Comment apaiser les passions?

La tension, la force et la nature de la violence en Syrie sont simplement "moyenâgeuses", pour reprendre les propos d'un analyste. La majorité des crimes ont été certainement commis par des combattants étrangers, les membres d'un noyau réduit composé des forces gouvernementales et de criminels récidivistes invétérés qui ont fui les prisons dans la confusion du temps de guerre. Mais le rebelle qui a été filmé en avril dernier mangeant le cœur et le foie d'un soldat ennemi était un Syrien ordinaire, devenu fou suite aux abus et aux traitements infligés par les soldats d’Assad à sa famille et ses amis. "Le pays est empoisonné par la violence", déclare Irina Zviaguelskaïa de l'Institut des relations internationales de Moscou (MGuIMO).

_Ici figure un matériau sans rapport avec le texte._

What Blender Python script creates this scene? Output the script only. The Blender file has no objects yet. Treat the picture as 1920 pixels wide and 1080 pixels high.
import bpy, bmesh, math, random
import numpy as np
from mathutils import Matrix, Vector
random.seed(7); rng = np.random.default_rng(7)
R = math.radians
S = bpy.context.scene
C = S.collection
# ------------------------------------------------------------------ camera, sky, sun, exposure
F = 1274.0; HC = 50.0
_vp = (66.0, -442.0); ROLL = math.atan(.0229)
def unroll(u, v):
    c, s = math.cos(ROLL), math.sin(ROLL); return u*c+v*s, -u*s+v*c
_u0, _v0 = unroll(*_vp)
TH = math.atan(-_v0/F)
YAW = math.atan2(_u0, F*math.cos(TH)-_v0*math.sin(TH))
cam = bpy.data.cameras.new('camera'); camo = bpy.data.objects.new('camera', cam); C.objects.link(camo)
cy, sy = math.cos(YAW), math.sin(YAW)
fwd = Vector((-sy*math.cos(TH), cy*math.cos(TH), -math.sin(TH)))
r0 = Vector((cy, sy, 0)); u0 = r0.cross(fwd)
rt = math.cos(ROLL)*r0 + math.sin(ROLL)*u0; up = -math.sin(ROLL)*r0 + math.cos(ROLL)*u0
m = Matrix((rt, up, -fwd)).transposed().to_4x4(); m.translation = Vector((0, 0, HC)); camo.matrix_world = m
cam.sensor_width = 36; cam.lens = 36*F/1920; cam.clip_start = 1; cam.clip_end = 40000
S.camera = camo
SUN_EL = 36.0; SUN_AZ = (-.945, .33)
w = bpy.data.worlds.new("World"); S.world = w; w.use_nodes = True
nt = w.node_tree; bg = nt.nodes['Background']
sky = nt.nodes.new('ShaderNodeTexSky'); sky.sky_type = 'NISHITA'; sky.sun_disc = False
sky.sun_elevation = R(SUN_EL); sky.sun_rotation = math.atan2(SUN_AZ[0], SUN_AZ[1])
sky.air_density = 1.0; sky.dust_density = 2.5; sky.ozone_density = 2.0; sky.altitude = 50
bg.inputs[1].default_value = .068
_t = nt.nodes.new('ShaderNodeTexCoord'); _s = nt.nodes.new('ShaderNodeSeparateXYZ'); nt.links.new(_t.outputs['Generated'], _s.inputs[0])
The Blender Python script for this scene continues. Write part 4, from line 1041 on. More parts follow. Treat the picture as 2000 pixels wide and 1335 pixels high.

Aucun conflit civil, aussi furieux et féroce qu'il soit, ne dure jamais éternellement – prenons l'exemple du Rwanda, des Balkans ou du Caucase – mais la fin (ou au moins le "gel") de telles guerres a nécessité une intervention étrangère intensive, parfois des troupes de maintien de la paix. Dans le cas de la Syrie, aucun médiateur hypothétique (y compris Moscou et Washington) n'a encore déclaré être prêt à envoyer son armée. Or si l'on laissait les passions s'apaiser elles-mêmes, ce processus pourrait prendre des décennies.